_Description of the task:_
Copy out all lines with the word "this" in them.

_Working data:_
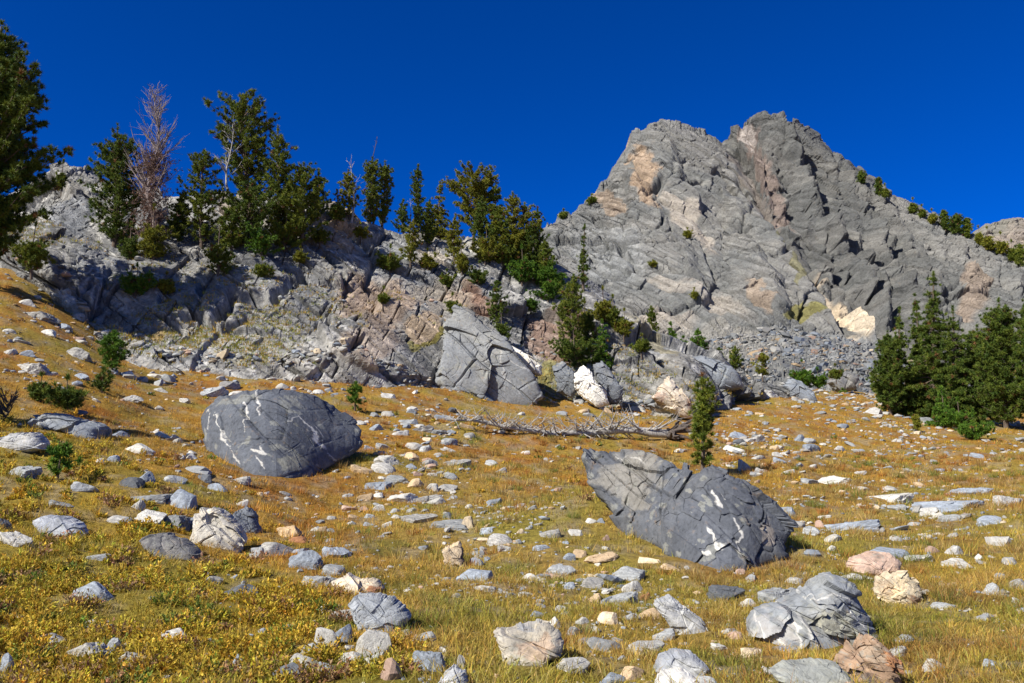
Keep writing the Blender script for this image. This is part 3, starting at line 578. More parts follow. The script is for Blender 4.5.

...

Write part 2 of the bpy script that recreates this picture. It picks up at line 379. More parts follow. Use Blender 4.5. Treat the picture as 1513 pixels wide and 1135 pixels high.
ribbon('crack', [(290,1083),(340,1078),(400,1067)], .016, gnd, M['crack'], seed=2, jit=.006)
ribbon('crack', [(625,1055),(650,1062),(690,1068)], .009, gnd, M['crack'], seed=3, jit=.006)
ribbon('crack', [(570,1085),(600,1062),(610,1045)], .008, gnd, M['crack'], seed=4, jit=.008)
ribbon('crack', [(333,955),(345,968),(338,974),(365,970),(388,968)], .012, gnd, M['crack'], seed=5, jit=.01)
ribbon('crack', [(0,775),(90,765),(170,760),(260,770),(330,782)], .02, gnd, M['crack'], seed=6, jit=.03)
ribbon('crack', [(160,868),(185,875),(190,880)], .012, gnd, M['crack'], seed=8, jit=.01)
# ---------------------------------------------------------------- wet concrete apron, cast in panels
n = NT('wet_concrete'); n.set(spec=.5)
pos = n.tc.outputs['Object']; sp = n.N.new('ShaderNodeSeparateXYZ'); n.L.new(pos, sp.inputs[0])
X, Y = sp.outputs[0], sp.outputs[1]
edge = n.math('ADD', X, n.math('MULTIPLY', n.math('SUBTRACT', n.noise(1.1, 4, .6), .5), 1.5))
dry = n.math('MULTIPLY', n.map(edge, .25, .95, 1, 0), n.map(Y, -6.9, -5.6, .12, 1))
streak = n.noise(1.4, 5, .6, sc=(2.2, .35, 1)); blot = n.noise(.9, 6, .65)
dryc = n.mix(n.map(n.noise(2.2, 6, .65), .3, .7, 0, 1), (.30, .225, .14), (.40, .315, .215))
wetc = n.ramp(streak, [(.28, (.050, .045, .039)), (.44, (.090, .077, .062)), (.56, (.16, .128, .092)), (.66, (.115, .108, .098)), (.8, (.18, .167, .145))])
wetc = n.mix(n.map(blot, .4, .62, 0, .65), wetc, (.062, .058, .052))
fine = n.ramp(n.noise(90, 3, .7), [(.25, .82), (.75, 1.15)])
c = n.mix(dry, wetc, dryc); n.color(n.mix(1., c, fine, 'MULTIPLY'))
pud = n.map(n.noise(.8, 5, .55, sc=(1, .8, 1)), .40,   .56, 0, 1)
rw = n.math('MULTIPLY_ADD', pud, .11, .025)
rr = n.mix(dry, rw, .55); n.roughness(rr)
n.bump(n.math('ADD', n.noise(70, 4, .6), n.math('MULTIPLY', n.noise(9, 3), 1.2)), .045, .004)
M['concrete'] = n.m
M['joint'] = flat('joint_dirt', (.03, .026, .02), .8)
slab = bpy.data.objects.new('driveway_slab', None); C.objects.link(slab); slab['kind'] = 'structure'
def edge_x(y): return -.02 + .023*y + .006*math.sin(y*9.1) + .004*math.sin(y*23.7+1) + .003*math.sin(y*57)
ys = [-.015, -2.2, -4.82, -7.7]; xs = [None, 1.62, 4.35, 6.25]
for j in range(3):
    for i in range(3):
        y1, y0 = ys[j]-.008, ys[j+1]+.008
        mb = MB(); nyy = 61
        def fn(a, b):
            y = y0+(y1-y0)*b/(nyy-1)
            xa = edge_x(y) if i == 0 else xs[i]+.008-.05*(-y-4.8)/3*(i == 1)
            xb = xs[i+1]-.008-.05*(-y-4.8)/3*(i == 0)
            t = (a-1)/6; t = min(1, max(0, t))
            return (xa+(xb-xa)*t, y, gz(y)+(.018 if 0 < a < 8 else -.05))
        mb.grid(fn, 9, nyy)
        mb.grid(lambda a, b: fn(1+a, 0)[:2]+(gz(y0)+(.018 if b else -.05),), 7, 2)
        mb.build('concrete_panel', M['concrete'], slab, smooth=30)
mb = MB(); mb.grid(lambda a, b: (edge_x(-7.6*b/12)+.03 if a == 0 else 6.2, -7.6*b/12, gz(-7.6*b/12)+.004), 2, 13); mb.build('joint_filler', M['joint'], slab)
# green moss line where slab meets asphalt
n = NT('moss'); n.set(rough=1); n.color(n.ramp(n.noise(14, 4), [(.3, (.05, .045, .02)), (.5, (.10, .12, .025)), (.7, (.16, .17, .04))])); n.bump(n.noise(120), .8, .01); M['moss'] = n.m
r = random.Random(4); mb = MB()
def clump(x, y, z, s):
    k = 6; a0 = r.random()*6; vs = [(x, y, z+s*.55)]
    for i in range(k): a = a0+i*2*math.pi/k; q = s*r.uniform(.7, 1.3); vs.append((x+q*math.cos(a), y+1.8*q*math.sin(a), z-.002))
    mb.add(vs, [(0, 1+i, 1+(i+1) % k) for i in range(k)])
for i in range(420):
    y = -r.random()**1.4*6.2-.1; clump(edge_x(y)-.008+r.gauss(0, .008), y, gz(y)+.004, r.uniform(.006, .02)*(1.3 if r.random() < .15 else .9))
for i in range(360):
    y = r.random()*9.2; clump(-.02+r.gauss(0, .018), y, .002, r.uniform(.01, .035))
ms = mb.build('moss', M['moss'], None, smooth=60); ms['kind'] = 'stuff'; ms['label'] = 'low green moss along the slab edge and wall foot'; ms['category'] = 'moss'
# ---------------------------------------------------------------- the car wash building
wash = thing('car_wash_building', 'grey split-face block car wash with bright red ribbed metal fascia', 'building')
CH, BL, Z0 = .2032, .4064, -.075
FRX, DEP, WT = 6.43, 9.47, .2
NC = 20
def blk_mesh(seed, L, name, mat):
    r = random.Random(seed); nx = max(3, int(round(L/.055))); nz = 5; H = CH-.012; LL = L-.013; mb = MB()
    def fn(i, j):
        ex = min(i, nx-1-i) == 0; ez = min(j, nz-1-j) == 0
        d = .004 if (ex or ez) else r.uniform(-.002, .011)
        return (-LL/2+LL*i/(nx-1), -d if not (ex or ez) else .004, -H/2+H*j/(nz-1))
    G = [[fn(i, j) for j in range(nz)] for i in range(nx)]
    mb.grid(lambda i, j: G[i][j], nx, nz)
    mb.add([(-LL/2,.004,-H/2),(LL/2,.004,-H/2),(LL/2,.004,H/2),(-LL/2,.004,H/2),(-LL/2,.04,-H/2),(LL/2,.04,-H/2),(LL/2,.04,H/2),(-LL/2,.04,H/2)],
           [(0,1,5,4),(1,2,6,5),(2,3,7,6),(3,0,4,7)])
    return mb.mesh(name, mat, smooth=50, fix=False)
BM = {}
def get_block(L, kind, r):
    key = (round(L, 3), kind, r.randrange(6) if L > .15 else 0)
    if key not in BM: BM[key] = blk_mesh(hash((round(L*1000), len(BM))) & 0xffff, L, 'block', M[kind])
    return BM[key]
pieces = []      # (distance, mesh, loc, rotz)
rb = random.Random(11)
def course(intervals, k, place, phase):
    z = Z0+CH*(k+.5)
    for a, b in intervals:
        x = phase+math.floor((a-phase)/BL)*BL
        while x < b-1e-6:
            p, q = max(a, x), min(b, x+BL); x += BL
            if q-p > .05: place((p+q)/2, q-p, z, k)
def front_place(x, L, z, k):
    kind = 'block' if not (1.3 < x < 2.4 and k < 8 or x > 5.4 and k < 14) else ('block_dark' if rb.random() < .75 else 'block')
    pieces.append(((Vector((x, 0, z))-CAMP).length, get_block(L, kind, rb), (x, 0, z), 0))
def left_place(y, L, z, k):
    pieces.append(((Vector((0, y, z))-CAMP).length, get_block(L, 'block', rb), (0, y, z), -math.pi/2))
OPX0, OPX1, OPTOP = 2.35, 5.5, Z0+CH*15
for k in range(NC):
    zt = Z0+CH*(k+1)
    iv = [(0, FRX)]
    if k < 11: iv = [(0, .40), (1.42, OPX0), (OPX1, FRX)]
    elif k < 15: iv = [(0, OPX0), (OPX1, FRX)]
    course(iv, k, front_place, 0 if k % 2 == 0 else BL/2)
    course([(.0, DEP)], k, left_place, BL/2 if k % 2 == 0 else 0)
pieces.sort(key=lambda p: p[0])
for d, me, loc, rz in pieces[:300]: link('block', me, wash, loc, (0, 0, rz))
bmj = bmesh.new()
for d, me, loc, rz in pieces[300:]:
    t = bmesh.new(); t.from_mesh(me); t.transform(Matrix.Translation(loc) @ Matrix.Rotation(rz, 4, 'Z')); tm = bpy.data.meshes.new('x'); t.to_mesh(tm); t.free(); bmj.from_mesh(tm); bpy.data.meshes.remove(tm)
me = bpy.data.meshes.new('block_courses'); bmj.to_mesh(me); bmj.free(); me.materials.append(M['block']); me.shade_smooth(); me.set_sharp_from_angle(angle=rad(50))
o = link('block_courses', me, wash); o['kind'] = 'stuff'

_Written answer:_
Keep writing the Blender script for this image. This is part 3, starting at line 578. More parts follow. The script is for Blender 4.5.
Write part 2 of the bpy script that recreates this picture. It picks up at line 379. More parts follow. Use Blender 4.5. Treat the picture as 1513 pixels wide and 1135 pixels high.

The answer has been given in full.